— START —
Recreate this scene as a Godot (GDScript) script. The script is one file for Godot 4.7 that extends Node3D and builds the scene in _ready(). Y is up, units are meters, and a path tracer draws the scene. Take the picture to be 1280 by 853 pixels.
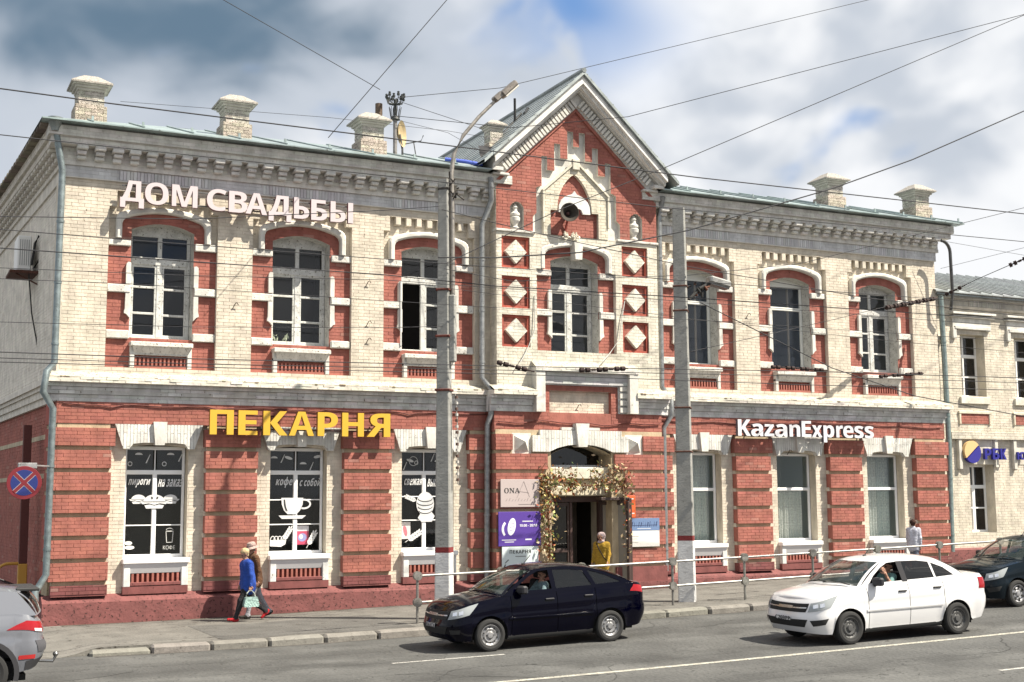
extends Node3D
# A two-storey brick building on a sloping street: units are metres, x runs along the facade, z towards the street, y up.

const SKY := 0.40
const ROW := 0.0825
const BRICK := 0.28
var M := {}
var names := {}
var rng := RandomNumberGenerator.new()

const CREAM := Color(0.69, 0.62, 0.515)
const WHITE := Color(0.70, 0.68, 0.63)
const GREY_WHITE := Color(0.71, 0.69, 0.64)
const RED := Color(0.375, 0.135, 0.105)
const RED_DARK := Color(0.25, 0.07, 0.055)
const MAROON := Color(0.215, 0.072, 0.070)
const CONCRETE := Color(0.34, 0.34, 0.32)
const STEEL := Color(0.34, 0.37, 0.38)


class MB:
	var v := PackedVector3Array()
	var n := PackedVector3Array()
	var c := PackedColorArray()
	var col := Color(1, 1, 1)
	var xf := Transform3D()

	func tri(a: Vector3, b: Vector3, d: Vector3, nn: Vector3) -> void:
		if (b - a).cross(d - a).dot(nn) > 0.0:
			var t := b
			b = d
			d = t
		v.append(xf * a)
		v.append(xf * b)
		v.append(xf * d)
		var w := (xf.basis * nn).normalized()
		for i in 3:
			n.append(w)
			c.append(col)

	func quad(a: Vector3, b: Vector3, d: Vector3, e: Vector3, hint := Vector3.ZERO) -> void:
		var nn := (b - a).cross(e - a)
		if nn.length_squared() < 1e-14:
			nn = (d - b).cross(e - b)
		if hint != Vector3.ZERO and nn.dot(hint) < 0.0:
			nn = -nn
		nn = nn.normalized()
		tri(a, b, d, nn)
		tri(a, d, e, nn)

	func box(p: Vector3, q: Vector3) -> void:
		var lo := Vector3(minf(p.x, q.x), minf(p.y, q.y), minf(p.z, q.z))
		var hi := Vector3(maxf(p.x, q.x), maxf(p.y, q.y), maxf(p.z, q.z))
		var k := [lo, hi]
		var at := func(i, j, l): return Vector3(k[i].x, k[j].y, k[l].z)
		quad(at.call(0, 0, 1), at.call(1, 0, 1), at.call(1, 1, 1), at.call(0, 1, 1), Vector3(0, 0, 1))
		quad(at.call(0, 0, 0), at.call(1, 0, 0), at.call(1, 1, 0), at.call(0, 1, 0), Vector3(0, 0, -1))
		quad(at.call(0, 0, 0), at.call(0, 0, 1), at.call(0, 1, 1), at.call(0, 1, 0), Vector3(-1, 0, 0))
		quad(at.call(1, 0, 0), at.call(1, 0, 1), at.call(1, 1, 1), at.call(1, 1, 0), Vector3(1, 0, 0))
		quad(at.call(0, 1, 0), at.call(1, 1, 0), at.call(1, 1, 1), at.call(0, 1, 1), Vector3(0, 1, 0))
		quad(at.call(0, 0, 0), at.call(1, 0, 0), at.call(1, 0, 1), at.call(0, 0, 1), Vector3(0, -1, 0))

	# a box with chamfered edges
	func cbox(p: Vector3, q: Vector3, ch := 0.012) -> void:
		var m := (p + q) / 2.0
		var h := (q - p).abs() / 2.0
		ch = minf(ch, minf(h.x, minf(h.y, h.z)) * 0.45)
		var i := h - Vector3(ch, ch, ch)
		for ax in 3:
			for s in [-1.0, 1.0]:
				var u := (ax + 1) % 3
				var w := (ax + 2) % 3
				var pts := []
				for k in [[-1, -1], [1, -1], [1, 1], [-1, 1]]:
					var r := Vector3()
					r[ax] = s * h[ax]
					r[u] = k[0] * i[u]
					r[w] = k[1] * i[w]
					pts.append(m + r)
				var nn := Vector3()
				nn[ax] = s
				quad(pts[0], pts[1], pts[2], pts[3], nn)
				for s2 in [-1.0, 1.0]:
					var e := []
					for k in [-1.0, 1.0]:
						var r1 := Vector3()
						r1[ax] = s * h[ax]
						r1[u] = s2 * i[u]
						r1[w] = k * i[w]
						var r2 := Vector3()
						r2[ax] = s * i[ax]
						r2[u] = s2 * h[u]
						r2[w] = k * i[w]
						e.append([m + r1, m + r2])
					var nh := Vector3()
					nh[ax] = s
					nh[u] = s2
					quad(e[0][0], e[0][1], e[1][1], e[1][0], nh)
		for sx in [-1.0, 1.0]:
			for sy in [-1.0, 1.0]:
				for sz in [-1.0, 1.0]:
					var s3 := Vector3(sx, sy, sz)
					tri(m + s3 * Vector3(h.x, i.y, i.z), m + s3 * Vector3(i.x, h.y, i.z), m + s3 * Vector3(i.x, i.y, h.z), s3.normalized())

	# a polygon in XY from z0 to z1
	func prism(pts: PackedVector2Array, z0: float, z1: float, back := false) -> void:
		var idx := Geometry2D.triangulate_polygon(pts)
		for k in range(0, idx.size(), 3):
			var a := pts[idx[k]]
			var b := pts[idx[k + 1]]
			var d := pts[idx[k + 2]]
			tri(Vector3(a.x, a.y, z1), Vector3(b.x, b.y, z1), Vector3(d.x, d.y, z1), Vector3(0, 0, 1))
			if back:
				tri(Vector3(a.x, a.y, z0), Vector3(b.x, b.y, z0), Vector3(d.x, d.y, z0), Vector3(0, 0, -1))
		sides(pts, z0, z1, false)

	func sides(pts: PackedVector2Array, z0: float, z1: float, inward: bool) -> void:
		var area := 0.0
		for k in pts.size():
			area += pts[k].cross(pts[(k + 1) % pts.size()])
		var sg := signf(area) * (-1.0 if inward else 1.0)
		for k in pts.size():
			var a := pts[k]
			var b := pts[(k + 1) % pts.size()]
			var o := Vector3((b - a).y, -(b - a).x, 0) * sg
			quad(Vector3(a.x, a.y, z0), Vector3(b.x, b.y, z0), Vector3(b.x, b.y, z1), Vector3(a.x, a.y, z1), o)

	func tube(path: Array, r: float, seg := 8, r2 := -1.0) -> void:
		var ring := []
		for k in path.size():
			var p: Vector3 = path[k]
			var d: Vector3 = (path[mini(k + 1, path.size() - 1)] - path[maxi(k - 1, 0)]).normalized()
			var up := Vector3(0, 1, 0) if absf(d.y) < 0.9 else Vector3(1, 0, 0)
			var a := d.cross(up).normalized()
			var b := a.cross(d)
			var rr: float = r if r2 < 0.0 else lerpf(r, r2, float(k) / maxf(1.0, path.size() - 1))
			var pts := []
			for s in seg:
				var o: Vector3 = (a * cos(TAU * s / seg) + b * sin(TAU * s / seg))
				pts.append([p + o * rr, o])
			ring.append(pts)
		for k in path.size() - 1:
			for s in seg:
				var t := (s + 1) % seg
				smooth4(ring[k][s], ring[k][t], ring[k + 1][t], ring[k + 1][s])
		for e in [0, path.size() - 1]:
			for s in range(1, seg - 1):
				var dd: Vector3 = path[0] - path[1] if e == 0 else path[e] - path[e - 1]
				tri(ring[e][0][0], ring[e][s][0], ring[e][s + 1][0], dd.normalized())

	# four [point, normal] pairs
	func smooth4(a: Array, b: Array, d: Array, e: Array) -> void:
		for t in [[a, b, d], [a, d, e]]:
			var p: Array = t
			var gn: Vector3 = (p[1][0] - p[0][0]).cross(p[2][0] - p[0][0])
			if gn.dot(p[0][1] + p[1][1] + p[2][1]) > 0.0:
				p = [t[0], t[2], t[1]]
			for q in p:
				v.append(xf * q[0])
				n.append((xf.basis * q[1]).normalized())
				c.append(col)

	# a profile of Vector2(radius, height) turned about y
	func lathe(prof: Array, at := Vector3.ZERO, seg := 16, ax := Basis()) -> void:
		for k in prof.size() - 1:
			var p: Vector2 = prof[k]
			var q: Vector2 = prof[k + 1]
			var d := q - p
			if d.length() < 1e-6:
				continue
			var nn := Vector2(d.y, -d.x).normalized()
			for s in seg:
				var e := []
				for sk in [[s, p], [s + 1, p], [s + 1, q], [s, q]]:
					var an: float = TAU * sk[0] / seg
					var o := Vector3(cos(an), 0, sin(an))
					e.append([at + ax * (o * sk[1].x + Vector3(0, sk[1].y, 0)), ax * (o * nn.x + Vector3(0, nn.y, 0))])
				if p.x < 1e-5:
					e[1] = e[0]
				smooth4(e[0], e[1], e[2], e[3])

	# a grid of points, smooth, normals turned to the side of out
	func grid(g: Array, out: Callable) -> void:
		var nn := []
		for i in g.size():
			var row := []
			for j in g[i].size():
				var du: Vector3 = g[mini(i + 1, g.size() - 1)][j] - g[maxi(i - 1, 0)][j]
				var dv: Vector3 = g[i][mini(j + 1, g[i].size() - 1)] - g[i][maxi(j - 1, 0)]
				var w := du.cross(dv).normalized()
				if w.dot(out.call(g[i][j])) < 0.0:
					w = -w
				row.append(w)
			nn.append(row)
		for i in g.size() - 1:
			for j in g[i].size() - 1:
				smooth4([g[i][j], nn[i][j]], [g[i + 1][j], nn[i + 1][j]], [g[i + 1][j + 1], nn[i + 1][j + 1]], [g[i][j + 1], nn[i][j + 1]])

	func mesh() -> ArrayMesh:
		var m := ArrayMesh.new()
		if v.is_empty():
			return m
		var a := []
		a.resize(Mesh.ARRAY_MAX)
		a[Mesh.ARRAY_VERTEX] = v
		a[Mesh.ARRAY_NORMAL] = n
		a[Mesh.ARRAY_COLOR] = c
		m.add_surface_from_arrays(Mesh.PRIMITIVE_TRIANGLES, a)
		return m


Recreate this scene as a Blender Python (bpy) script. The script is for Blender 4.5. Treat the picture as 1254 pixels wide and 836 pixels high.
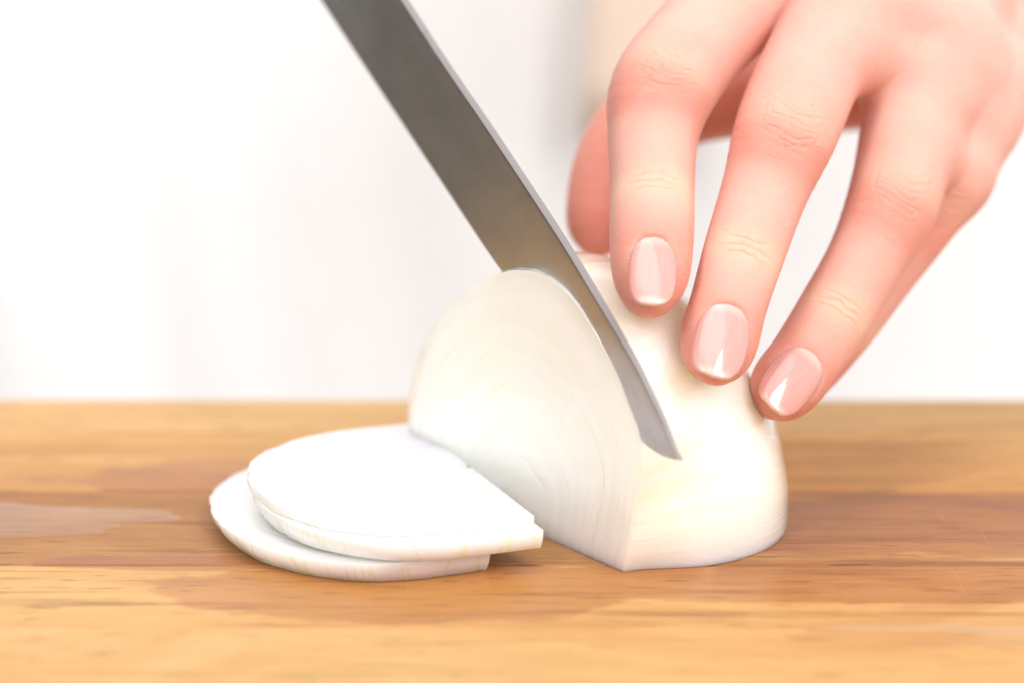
import bpy, bmesh, math, random
import numpy as np
from mathutils import Vector, Matrix, noise as mnoise

for o in list(bpy.data.objects): bpy.data.objects.remove(o)
sc = bpy.context.scene
U = 0.01                                   # the tables below are in centimetres; Blender gets metres

# ------------------------------------------------------------------ camera
PITCH = math.radians(16.0); LENS = 100.0
CF = np.array([0, math.cos(PITCH), -math.sin(PITCH)])
CC = np.array([-1.938, -46.947, 17.673])
cam = bpy.data.cameras.new('camera'); camo = bpy.data.objects.new('camera', cam); sc.collection.objects.link(camo)
camo.location = CC * U; camo.rotation_euler = (math.radians(90) - PITCH, 0, 0)
cam.lens = LENS; cam.sensor_width = 36; cam.clip_start = 0.02; cam.clip_end = 50
cam.dof.use_dof = True; cam.dof.focus_distance = 0.5045; cam.dof.aperture_fstop = 6.6
sc.camera = camo
# ------------------------------------------------------------------ light
w = bpy.data.worlds.new('World'); sc.world = w; w.use_nodes = True
w.node_tree.nodes['Background'].inputs[0].default_value = (1.0, 0.985, 0.97, 1)
w.node_tree.nodes['Background'].inputs[1].default_value = 0.66
def lamp(name, loc, target, sx, sy, power, col):
    l = bpy.data.lights.new(name, 'AREA'); l.shape = 'RECTANGLE'; l.size = sx; l.size_y = sy; l.energy = power; l.color = col
    o = bpy.data.objects.new(name, l); sc.collection.objects.link(o); o.location = loc
    o.rotation_euler = (Vector(target) - Vector(loc)).to_track_quat('-Z', 'Y').to_euler(); return o
lamp('window_light', (-1.20, -1.42, 1.35), (0, 0.1, 0.06), 0.60, 2.1, 33.0, (1.0, 0.985, 0.98))
lamp('softbox_light', (1.30, -1.30, 1.55), (0.02, 0.1, 0.06), 0.55, 2.1, 23.0, (1.0, 0.98, 0.965))
lamp('ceiling_light', (-0.15, 0.0, 2.1), (0, 0.16, 0), 2.0, 1.2, 9.0, (1.0, 0.99, 0.985))
lamp('added_jacket_fill', (-0.46, 0.125, 0.10), (-0.39, 0.60, 0.10), 0.34, 0.5, 0.85, (1.0, 0.985, 0.995))  # added fill lamp, out of view, only to brighten the jacket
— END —
Please quote exactly the run of lines that starts the entries and ends at the line containing "# A two-storey", leaving out every picture.

• _SOLUTION TO THE PROBLEM_:
Recreate this scene as a Godot (GDScript) script. The script is one file for Godot 4.7 that extends Node3D and builds the scene in _ready(). Y is up, units are meters, and a path tracer draws the scene. Take the picture to be 1280 by 853 pixels.
extends Node3D
# A two-storey brick building on a sloping street: units are metres, x runs along the facade, z towards the street, y up.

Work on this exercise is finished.